Sen. Christopher Dodd, joined by other lawmakers, unveiled legislation on Wednesday that incorporated some of those same regulatory proposals and added some new ones such as preventing issuers from charging customers a fee to pay a credit card bill by phone.

 

Earlier this year, Rep. Carolyn Maloney, introduced a legislative plan dubbed the Credit Cardholders' Bill of Rights, which garnered attention at a House hearing last month.

 

The credit card industry claims the rules could limit credit. Card industry representatives have been quick to warn that the passage of new legislation or additional regulation could hurt all credit card carriers.

 

"We are deeply concerned that these rules will result in less competition, higher consumer prices, fewer consumer choices, and reduced consumer access to credit cards," said Yingling, the banking industry advocate.

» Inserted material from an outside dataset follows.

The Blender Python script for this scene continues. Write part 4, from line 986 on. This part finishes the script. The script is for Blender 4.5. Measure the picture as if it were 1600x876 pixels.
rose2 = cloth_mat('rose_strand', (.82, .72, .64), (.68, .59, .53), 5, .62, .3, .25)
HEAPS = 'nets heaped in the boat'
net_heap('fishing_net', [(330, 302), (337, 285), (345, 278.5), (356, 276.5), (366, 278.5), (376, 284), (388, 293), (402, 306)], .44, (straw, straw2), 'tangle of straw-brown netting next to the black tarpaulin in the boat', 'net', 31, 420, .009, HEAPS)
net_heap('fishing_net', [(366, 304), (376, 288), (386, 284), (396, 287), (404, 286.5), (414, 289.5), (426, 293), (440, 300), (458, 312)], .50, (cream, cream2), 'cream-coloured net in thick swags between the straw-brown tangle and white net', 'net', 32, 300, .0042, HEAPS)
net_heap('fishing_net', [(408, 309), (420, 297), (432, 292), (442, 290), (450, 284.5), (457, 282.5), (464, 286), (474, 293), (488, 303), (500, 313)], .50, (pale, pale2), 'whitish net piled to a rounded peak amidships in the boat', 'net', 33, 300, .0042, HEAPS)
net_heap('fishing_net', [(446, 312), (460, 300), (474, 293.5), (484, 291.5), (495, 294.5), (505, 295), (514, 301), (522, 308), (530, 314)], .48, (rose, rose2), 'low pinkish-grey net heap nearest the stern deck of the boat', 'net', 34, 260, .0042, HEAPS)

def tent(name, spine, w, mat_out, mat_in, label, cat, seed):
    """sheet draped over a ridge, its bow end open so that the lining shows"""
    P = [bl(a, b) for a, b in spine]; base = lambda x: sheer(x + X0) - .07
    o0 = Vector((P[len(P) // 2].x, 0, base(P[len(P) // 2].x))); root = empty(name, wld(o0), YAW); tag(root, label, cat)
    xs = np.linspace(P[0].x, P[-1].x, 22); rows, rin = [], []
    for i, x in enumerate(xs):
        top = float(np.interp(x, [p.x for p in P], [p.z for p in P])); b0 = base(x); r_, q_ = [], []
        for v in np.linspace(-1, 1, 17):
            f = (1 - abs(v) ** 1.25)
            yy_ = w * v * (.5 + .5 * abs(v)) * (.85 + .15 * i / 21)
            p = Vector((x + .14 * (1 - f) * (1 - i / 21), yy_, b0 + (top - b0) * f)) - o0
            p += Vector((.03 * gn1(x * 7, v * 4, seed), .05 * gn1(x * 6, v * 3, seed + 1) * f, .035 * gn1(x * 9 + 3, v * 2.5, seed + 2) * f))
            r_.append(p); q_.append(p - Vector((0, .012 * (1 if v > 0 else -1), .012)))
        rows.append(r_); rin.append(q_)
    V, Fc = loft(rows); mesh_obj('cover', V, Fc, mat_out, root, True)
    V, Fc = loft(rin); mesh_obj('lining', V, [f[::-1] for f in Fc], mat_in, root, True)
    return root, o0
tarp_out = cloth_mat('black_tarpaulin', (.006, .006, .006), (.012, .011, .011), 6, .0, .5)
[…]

In short, everyday consumers will bear the real cost of these proposals.

 

People with bad credit histories, for example, may no longer have similar access to credit. At the same time, consumers with good credit could soon find themselves facing higher interest rates.

 

In the early 1980s, before issuers relied on credit scores in vetting customers, interest rates hovered around 18% and everyone paid an annual fee.

 

Nowadays consumers pay an average interest rate of just over 13%, and three quarters of card issuers do not charge an annual fee, according to the bankers group.

 

The consumer federation and the U.S. Public Interest Research Group said they were encouraged by the joint proposal, but added that regulators did not address other problems like unwarranted interest rate changes and aggressive marketing to college students.

 

"It's a good first step in addressing a number of abusive practices," said Travis Plunkett, legislative director at the consumer federation. "However, it will still be necessary for Congress to step in because the proposal only deals with a few of the problems that have been identified."

 

At the same time, legislators could have quite a fight on their hands. Previous efforts trying to reform the industry have largely failed, while recent legislative proposals have found little support among GOP lawmakers.